| Directive |
Repeat verbatim only the lines from the opening of the material below through the one that contains "from mathutils import Vector, Matrix, noise".

| Data provided |
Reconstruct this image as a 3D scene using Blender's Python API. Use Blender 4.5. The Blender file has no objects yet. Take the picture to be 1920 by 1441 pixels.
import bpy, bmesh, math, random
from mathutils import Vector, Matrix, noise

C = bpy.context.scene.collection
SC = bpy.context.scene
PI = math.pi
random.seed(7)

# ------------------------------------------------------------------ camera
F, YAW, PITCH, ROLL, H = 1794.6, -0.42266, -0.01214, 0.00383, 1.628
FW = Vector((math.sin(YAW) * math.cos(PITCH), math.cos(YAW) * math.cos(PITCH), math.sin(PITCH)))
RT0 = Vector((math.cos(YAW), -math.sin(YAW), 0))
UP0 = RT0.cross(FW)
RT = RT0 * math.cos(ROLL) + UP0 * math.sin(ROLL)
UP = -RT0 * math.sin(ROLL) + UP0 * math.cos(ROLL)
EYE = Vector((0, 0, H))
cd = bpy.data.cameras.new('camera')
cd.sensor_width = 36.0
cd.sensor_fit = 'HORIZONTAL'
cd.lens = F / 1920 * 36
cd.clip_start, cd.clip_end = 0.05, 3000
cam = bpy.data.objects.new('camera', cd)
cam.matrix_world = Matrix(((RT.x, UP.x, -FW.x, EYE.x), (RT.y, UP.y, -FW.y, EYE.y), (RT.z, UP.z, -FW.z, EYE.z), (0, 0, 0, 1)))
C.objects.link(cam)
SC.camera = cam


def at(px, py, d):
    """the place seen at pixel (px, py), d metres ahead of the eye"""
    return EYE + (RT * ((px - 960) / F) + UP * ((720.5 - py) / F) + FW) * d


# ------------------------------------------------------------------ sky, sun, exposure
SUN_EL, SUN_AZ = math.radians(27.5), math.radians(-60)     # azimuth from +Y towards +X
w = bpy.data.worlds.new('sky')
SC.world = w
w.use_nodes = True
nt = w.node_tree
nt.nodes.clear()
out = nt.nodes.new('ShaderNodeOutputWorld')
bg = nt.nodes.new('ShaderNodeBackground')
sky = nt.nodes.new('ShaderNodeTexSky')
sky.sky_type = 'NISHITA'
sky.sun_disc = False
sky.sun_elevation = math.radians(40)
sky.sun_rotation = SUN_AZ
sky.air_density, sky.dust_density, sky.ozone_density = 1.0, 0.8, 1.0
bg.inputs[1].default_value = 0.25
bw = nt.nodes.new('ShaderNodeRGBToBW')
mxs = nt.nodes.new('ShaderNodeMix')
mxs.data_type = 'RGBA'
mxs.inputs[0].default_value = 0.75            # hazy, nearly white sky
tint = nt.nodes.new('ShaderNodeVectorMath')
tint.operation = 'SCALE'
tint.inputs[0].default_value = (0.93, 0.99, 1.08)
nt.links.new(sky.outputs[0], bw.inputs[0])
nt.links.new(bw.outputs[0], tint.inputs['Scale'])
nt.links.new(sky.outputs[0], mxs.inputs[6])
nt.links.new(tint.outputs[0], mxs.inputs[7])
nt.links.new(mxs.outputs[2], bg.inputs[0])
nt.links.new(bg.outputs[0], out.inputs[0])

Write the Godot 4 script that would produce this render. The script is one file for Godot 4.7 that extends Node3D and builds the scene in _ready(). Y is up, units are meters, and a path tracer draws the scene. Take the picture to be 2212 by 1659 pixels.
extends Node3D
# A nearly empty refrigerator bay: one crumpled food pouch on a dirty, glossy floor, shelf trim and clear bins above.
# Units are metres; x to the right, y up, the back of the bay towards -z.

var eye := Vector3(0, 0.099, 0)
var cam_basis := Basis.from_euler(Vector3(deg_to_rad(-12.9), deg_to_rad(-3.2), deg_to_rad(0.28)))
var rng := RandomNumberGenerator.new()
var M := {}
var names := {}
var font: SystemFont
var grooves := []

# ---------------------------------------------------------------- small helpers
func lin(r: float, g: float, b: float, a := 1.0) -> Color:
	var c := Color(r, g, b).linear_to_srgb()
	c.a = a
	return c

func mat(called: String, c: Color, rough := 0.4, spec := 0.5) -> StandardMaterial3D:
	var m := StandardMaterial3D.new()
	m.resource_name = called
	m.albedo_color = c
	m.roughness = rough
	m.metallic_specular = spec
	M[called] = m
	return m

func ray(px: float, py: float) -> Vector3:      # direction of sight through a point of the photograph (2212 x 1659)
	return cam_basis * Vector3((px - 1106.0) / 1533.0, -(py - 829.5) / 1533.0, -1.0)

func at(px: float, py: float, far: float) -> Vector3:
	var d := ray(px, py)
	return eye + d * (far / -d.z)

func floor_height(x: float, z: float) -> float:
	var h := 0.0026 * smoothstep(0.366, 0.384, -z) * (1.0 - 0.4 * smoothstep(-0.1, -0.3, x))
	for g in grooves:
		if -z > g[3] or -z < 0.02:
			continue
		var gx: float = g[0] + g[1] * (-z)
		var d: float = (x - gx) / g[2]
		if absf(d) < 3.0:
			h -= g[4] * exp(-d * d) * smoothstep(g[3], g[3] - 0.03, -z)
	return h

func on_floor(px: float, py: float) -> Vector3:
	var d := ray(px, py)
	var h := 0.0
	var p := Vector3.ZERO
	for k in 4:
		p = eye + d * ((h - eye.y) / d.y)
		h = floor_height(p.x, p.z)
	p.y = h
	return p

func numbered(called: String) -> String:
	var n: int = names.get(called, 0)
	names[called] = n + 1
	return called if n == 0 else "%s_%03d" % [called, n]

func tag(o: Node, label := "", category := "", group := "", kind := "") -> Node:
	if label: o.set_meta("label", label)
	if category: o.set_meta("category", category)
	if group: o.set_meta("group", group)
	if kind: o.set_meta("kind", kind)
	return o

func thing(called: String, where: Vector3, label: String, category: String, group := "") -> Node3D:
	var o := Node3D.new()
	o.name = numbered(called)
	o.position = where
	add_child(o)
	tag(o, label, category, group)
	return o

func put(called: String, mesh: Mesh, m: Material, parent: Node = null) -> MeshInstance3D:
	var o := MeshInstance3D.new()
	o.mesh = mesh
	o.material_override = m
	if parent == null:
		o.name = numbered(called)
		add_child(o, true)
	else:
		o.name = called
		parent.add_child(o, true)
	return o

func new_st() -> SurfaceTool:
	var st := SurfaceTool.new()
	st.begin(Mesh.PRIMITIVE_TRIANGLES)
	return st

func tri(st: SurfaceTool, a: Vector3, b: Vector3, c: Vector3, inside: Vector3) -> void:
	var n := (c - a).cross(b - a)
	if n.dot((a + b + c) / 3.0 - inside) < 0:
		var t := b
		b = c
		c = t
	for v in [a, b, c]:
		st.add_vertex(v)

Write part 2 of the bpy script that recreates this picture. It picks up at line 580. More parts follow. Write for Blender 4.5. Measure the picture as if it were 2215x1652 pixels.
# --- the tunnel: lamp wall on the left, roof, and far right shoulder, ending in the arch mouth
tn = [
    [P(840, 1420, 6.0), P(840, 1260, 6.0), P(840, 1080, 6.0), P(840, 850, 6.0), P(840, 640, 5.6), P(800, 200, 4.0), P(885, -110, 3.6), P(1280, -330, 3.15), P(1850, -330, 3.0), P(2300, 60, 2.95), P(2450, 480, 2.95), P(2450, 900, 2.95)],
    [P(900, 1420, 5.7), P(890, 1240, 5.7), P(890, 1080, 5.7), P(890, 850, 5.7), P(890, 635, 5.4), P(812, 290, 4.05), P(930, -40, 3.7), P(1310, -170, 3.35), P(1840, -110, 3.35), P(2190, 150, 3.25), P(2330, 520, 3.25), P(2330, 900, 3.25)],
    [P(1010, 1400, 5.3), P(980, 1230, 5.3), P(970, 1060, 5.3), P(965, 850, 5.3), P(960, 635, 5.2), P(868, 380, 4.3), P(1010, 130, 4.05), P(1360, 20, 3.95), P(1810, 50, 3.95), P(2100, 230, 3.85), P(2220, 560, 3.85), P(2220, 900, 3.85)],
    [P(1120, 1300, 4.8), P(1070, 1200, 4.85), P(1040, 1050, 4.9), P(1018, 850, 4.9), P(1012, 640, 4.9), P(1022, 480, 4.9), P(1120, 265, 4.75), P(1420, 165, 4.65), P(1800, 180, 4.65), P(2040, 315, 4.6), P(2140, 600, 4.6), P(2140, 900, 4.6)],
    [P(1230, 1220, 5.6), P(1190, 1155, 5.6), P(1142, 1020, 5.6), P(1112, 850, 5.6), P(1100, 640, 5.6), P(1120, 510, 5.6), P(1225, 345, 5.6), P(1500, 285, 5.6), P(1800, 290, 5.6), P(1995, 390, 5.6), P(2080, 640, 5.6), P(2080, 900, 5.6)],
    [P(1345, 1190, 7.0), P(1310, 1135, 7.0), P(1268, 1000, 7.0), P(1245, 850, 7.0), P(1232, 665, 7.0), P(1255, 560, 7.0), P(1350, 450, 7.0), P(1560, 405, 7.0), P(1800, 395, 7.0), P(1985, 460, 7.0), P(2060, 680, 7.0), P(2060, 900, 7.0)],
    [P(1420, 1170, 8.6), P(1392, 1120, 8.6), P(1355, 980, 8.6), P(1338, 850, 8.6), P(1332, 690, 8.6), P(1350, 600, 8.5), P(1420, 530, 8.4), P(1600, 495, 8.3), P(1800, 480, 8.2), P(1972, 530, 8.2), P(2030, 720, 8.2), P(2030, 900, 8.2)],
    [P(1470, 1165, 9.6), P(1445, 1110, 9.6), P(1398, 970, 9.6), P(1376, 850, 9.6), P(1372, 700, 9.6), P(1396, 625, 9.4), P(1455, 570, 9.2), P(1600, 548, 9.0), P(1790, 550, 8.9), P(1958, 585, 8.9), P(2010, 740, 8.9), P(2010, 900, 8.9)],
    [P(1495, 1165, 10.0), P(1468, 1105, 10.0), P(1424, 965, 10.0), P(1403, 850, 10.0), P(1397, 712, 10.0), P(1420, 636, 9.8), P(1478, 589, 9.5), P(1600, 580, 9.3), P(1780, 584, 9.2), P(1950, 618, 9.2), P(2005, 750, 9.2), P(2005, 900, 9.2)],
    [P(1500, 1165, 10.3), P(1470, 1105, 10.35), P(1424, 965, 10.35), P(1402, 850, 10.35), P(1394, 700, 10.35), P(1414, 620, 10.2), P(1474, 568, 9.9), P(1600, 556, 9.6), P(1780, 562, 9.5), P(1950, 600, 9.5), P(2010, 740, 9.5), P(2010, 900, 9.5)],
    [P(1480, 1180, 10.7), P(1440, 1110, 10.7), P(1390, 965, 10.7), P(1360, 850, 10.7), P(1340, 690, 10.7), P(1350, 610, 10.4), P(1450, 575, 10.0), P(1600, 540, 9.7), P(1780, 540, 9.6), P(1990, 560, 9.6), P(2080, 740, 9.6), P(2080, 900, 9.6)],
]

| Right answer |
Reconstruct this image as a 3D scene using Blender's Python API. Use Blender 4.5. The Blender file has no objects yet. Take the picture to be 1920 by 1441 pixels.
import bpy, bmesh, math, random
from mathutils import Vector, Matrix, noise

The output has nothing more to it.